*DIRECTIVE*:
Copy each line with the word "scene" in it.

•••

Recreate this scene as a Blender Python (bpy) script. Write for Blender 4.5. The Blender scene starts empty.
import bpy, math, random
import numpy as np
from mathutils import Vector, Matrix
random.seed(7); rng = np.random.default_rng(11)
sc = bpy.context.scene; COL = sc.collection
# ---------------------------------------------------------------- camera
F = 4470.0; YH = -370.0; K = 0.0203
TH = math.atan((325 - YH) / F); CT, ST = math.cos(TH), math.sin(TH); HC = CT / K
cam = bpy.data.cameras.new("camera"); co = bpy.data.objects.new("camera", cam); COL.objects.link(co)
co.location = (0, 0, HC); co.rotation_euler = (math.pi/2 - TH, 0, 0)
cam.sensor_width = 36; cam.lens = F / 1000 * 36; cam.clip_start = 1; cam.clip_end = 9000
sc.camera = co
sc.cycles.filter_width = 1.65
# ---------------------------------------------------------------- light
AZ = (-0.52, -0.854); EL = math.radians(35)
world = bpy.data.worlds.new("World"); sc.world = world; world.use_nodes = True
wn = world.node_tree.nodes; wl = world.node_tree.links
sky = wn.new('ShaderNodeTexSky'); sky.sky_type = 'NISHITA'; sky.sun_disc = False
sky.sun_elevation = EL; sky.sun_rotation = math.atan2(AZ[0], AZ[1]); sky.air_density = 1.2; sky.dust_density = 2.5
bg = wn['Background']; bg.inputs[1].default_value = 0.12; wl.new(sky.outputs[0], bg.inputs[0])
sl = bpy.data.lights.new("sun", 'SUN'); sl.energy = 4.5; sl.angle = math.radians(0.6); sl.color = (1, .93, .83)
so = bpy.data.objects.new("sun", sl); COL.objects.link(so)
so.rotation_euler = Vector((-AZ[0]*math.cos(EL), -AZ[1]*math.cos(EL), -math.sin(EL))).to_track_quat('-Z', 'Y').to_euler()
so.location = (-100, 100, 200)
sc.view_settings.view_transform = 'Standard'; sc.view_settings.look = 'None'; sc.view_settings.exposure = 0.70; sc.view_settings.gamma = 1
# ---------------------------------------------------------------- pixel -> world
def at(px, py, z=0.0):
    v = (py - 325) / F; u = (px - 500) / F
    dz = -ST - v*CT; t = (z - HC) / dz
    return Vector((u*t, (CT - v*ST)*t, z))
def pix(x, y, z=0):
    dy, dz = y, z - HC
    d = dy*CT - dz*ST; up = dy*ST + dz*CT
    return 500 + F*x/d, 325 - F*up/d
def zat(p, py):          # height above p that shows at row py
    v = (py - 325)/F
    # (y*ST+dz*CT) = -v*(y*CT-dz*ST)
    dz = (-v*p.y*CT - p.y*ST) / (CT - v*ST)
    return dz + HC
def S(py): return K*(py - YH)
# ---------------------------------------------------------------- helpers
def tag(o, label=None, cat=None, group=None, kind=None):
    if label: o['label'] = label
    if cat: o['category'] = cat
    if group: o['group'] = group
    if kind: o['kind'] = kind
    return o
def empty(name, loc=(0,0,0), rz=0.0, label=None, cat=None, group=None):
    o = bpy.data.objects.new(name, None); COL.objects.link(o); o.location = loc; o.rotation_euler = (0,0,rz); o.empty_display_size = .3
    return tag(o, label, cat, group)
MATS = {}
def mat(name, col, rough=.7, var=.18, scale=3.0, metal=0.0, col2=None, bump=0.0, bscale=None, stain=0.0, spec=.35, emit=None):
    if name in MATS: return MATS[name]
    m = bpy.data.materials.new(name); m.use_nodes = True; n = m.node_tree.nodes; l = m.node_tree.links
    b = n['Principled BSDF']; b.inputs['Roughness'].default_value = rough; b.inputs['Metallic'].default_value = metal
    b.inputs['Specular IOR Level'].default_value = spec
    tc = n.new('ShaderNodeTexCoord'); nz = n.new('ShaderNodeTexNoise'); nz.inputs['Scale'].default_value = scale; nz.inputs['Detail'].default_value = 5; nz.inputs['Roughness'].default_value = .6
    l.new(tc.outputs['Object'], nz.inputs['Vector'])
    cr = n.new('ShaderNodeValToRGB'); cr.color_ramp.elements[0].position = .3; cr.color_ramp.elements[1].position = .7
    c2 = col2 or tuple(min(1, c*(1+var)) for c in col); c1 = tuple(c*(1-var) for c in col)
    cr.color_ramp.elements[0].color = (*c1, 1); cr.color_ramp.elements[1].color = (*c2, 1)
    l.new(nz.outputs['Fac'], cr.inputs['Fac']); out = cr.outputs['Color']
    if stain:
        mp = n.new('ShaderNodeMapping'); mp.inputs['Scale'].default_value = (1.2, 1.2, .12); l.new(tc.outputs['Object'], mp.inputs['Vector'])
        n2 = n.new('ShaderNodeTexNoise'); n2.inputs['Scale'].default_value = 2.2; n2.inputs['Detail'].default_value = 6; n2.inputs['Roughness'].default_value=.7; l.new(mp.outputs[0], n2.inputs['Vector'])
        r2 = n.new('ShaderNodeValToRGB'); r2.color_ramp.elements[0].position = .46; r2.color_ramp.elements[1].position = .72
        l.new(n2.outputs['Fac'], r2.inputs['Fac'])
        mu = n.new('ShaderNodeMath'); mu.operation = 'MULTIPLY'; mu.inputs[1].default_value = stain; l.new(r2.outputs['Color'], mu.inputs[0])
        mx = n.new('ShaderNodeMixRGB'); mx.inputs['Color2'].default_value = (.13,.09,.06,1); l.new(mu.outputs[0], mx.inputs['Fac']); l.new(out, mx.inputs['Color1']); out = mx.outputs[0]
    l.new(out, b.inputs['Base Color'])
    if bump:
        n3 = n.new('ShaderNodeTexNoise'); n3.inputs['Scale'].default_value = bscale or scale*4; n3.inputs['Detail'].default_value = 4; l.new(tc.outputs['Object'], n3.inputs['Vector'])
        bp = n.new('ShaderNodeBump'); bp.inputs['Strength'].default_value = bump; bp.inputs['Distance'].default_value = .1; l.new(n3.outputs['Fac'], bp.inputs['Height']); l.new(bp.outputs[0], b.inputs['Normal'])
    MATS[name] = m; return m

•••

*TASK OUTPUT*:
Recreate this scene as a Blender Python (bpy) script. Write for Blender 4.5. The Blender scene starts empty.
sc = bpy.context.scene; COL = sc.collection